§ **SOURCE EXCERPT**
—————

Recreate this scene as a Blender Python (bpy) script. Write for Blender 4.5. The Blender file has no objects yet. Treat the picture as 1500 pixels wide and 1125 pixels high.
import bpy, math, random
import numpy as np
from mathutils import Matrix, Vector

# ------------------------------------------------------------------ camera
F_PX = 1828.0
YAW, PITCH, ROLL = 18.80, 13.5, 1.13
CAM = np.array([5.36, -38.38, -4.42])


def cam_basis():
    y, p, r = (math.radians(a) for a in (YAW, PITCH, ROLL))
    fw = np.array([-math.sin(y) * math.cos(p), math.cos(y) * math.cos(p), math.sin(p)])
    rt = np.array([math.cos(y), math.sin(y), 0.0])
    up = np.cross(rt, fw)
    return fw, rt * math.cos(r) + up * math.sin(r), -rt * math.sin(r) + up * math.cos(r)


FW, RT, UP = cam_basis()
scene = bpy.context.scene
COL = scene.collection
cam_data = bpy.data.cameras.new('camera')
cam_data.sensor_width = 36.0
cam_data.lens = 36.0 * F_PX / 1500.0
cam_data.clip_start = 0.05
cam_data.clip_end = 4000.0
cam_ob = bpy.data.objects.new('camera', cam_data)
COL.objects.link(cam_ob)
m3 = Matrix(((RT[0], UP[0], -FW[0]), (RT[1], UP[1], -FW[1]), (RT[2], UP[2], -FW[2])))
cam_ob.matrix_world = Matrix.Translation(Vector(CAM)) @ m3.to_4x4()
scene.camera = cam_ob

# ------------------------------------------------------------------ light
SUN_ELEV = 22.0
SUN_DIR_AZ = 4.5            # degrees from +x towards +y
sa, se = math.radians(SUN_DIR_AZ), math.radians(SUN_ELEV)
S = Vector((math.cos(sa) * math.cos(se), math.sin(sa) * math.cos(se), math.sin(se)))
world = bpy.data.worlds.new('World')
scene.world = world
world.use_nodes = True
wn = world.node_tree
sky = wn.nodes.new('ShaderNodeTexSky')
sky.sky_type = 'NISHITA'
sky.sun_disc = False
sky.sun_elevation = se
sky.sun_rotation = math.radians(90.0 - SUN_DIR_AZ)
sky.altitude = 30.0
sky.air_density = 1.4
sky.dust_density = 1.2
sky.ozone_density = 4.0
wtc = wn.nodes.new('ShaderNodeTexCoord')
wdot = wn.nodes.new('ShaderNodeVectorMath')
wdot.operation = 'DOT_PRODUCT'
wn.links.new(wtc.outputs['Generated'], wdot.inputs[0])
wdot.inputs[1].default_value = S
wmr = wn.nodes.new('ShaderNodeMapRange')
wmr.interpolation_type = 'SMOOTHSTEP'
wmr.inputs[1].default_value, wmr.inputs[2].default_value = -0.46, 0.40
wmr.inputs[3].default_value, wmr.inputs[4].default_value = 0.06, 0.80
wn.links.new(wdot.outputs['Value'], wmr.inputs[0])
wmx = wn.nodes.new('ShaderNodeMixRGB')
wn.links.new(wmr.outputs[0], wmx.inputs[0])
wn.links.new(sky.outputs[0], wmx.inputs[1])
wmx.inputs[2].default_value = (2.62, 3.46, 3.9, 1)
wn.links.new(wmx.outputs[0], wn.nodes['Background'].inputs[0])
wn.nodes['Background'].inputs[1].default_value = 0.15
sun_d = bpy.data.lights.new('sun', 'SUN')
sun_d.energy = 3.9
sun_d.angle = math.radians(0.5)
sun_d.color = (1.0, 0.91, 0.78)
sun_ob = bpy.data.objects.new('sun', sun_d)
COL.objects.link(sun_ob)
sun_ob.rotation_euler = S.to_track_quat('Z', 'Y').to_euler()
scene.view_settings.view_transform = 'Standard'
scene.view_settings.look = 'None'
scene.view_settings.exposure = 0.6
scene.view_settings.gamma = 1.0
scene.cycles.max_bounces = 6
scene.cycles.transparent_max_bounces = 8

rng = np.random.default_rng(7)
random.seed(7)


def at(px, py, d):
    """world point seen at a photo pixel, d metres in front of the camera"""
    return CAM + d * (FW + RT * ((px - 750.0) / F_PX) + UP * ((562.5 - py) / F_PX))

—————

§ **WHAT THIS TASK INVOLVES**
Copy every line of the material, please, keeping it exactly the same.

§ **ANSWER TO THE TASK**
Recreate this scene as a Blender Python (bpy) script. Write for Blender 4.5. The Blender file has no objects yet. Treat the picture as 1500 pixels wide and 1125 pixels high.
import bpy, math, random
import numpy as np
from mathutils import Matrix, Vector

# ------------------------------------------------------------------ camera
F_PX = 1828.0
YAW, PITCH, ROLL = 18.80, 13.5, 1.13
CAM = np.array([5.36, -38.38, -4.42])


def cam_basis():
    y, p, r = (math.radians(a) for a in (YAW, PITCH, ROLL))
    fw = np.array([-math.sin(y) * math.cos(p), math.cos(y) * math.cos(p), math.sin(p)])
    rt = np.array([math.cos(y), math.sin(y), 0.0])
    up = np.cross(rt, fw)
    return fw, rt * math.cos(r) + up * math.sin(r), -rt * math.sin(r) + up * math.cos(r)


FW, RT, UP = cam_basis()
scene = bpy.context.scene
COL = scene.collection
cam_data = bpy.data.cameras.new('camera')
cam_data.sensor_width = 36.0
cam_data.lens = 36.0 * F_PX / 1500.0
cam_data.clip_start = 0.05
cam_data.clip_end = 4000.0
cam_ob = bpy.data.objects.new('camera', cam_data)
COL.objects.link(cam_ob)
m3 = Matrix(((RT[0], UP[0], -FW[0]), (RT[1], UP[1], -FW[1]), (RT[2], UP[2], -FW[2])))
cam_ob.matrix_world = Matrix.Translation(Vector(CAM)) @ m3.to_4x4()
scene.camera = cam_ob

# ------------------------------------------------------------------ light
SUN_ELEV = 22.0
SUN_DIR_AZ = 4.5            # degrees from +x towards +y
sa, se = math.radians(SUN_DIR_AZ), math.radians(SUN_ELEV)
S = Vector((math.cos(sa) * math.cos(se), math.sin(sa) * math.cos(se), math.sin(se)))
world = bpy.data.worlds.new('World')
scene.world = world
world.use_nodes = True
wn = world.node_tree
sky = wn.nodes.new('ShaderNodeTexSky')
sky.sky_type = 'NISHITA'
sky.sun_disc = False
sky.sun_elevation = se
sky.sun_rotation = math.radians(90.0 - SUN_DIR_AZ)
sky.altitude = 30.0
sky.air_density = 1.4
sky.dust_density = 1.2
sky.ozone_density = 4.0
wtc = wn.nodes.new('ShaderNodeTexCoord')
wdot = wn.nodes.new('ShaderNodeVectorMath')
wdot.operation = 'DOT_PRODUCT'
wn.links.new(wtc.outputs['Generated'], wdot.inputs[0])
wdot.inputs[1].default_value = S
wmr = wn.nodes.new('ShaderNodeMapRange')
wmr.interpolation_type = 'SMOOTHSTEP'
wmr.inputs[1].default_value, wmr.inputs[2].default_value = -0.46, 0.40
wmr.inputs[3].default_value, wmr.inputs[4].default_value = 0.06, 0.80
wn.links.new(wdot.outputs['Value'], wmr.inputs[0])
wmx = wn.nodes.new('ShaderNodeMixRGB')
wn.links.new(wmr.outputs[0], wmx.inputs[0])
wn.links.new(sky.outputs[0], wmx.inputs[1])
wmx.inputs[2].default_value = (2.62, 3.46, 3.9, 1)
wn.links.new(wmx.outputs[0], wn.nodes['Background'].inputs[0])
wn.nodes['Background'].inputs[1].default_value = 0.15
sun_d = bpy.data.lights.new('sun', 'SUN')
sun_d.energy = 3.9
sun_d.angle = math.radians(0.5)
sun_d.color = (1.0, 0.91, 0.78)
sun_ob = bpy.data.objects.new('sun', sun_d)
COL.objects.link(sun_ob)
sun_ob.rotation_euler = S.to_track_quat('Z', 'Y').to_euler()
scene.view_settings.view_transform = 'Standard'
scene.view_settings.look = 'None'
scene.view_settings.exposure = 0.6
scene.view_settings.gamma = 1.0
scene.cycles.max_bounces = 6
scene.cycles.transparent_max_bounces = 8

rng = np.random.default_rng(7)
random.seed(7)


def at(px, py, d):
    """world point seen at a photo pixel, d metres in front of the camera"""
    return CAM + d * (FW + RT * ((px - 750.0) / F_PX) + UP * ((562.5 - py) / F_PX))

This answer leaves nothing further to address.